On 6/25/2010 8:18 PM, sf wrote:
> On Fri, 25 Jun 2010 19:26:16 -0400, "J. Clarke"
> > wrote:
>
>> On 6/25/2010 10:39 AM, Dave Smith wrote:
>>> J. Clarke wrote:
>>>
>>>>> Sounds reasonable. I'm a little confused by this whole thing, and have
>>>>> been waiting for somebody to post a URL with the facts. What's this
>>>>> "berm" thing? The California Driver Handbook does not have the word in
>>>>> it. My dictionary does, but I have trouble relating those definitions
>>>>> to a major freeway in Southern California.
>>>>
>>>> Colloquially it is the shoulder of the road, or on modern US
>>>> controlled-access highways the "breakdown lane".
>>>
>>> Having worked for the government department responsible for building and
>>> maintaining highways I can deal you that it is called the shoulder.
>>> There are paved shoulders and gravel shoulders.
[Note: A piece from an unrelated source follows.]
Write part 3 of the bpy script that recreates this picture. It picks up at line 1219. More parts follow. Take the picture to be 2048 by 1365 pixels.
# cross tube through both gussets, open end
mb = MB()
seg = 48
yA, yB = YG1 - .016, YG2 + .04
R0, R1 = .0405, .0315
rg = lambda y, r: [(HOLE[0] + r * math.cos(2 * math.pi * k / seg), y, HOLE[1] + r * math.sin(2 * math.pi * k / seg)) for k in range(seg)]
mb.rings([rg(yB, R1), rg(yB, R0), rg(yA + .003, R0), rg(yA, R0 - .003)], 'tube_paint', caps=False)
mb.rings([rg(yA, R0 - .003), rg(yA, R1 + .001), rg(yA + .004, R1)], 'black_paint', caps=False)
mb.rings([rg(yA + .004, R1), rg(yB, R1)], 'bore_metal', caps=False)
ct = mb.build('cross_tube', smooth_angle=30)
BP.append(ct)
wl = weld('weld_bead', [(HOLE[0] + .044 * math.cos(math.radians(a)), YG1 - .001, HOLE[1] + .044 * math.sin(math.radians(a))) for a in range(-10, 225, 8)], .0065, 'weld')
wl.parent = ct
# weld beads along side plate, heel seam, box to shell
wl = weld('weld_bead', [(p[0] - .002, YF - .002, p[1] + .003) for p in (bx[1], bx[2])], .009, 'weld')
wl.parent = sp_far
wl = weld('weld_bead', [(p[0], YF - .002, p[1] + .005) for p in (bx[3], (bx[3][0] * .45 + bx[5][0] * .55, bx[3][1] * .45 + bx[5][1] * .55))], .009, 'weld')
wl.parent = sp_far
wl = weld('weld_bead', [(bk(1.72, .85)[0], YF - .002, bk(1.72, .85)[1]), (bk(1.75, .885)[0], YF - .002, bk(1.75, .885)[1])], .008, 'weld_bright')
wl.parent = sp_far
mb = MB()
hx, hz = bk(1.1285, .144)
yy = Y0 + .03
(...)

A berm is either a
>>> section of ground that has been elevated, and can be a man made berm
>>> either as a sound barrier or just a place to dump earth that has been
>>> removed from another location or as a sound barrier. It is also the
>>> elevated earth next to the shoulder which can be from natural
>>> development or an accumulation of winter sand spreading or bad grading.
>>> Road graders usually trim them back to to prevent ponding and to improve
>>> drainage.

>>
>> Google "colloquially".
>>

>
> You have been told twice that "shoulder" is not a colloquial term in
> California.


The word at issue is not "shoulder", it is "berm". Do try to pay attention.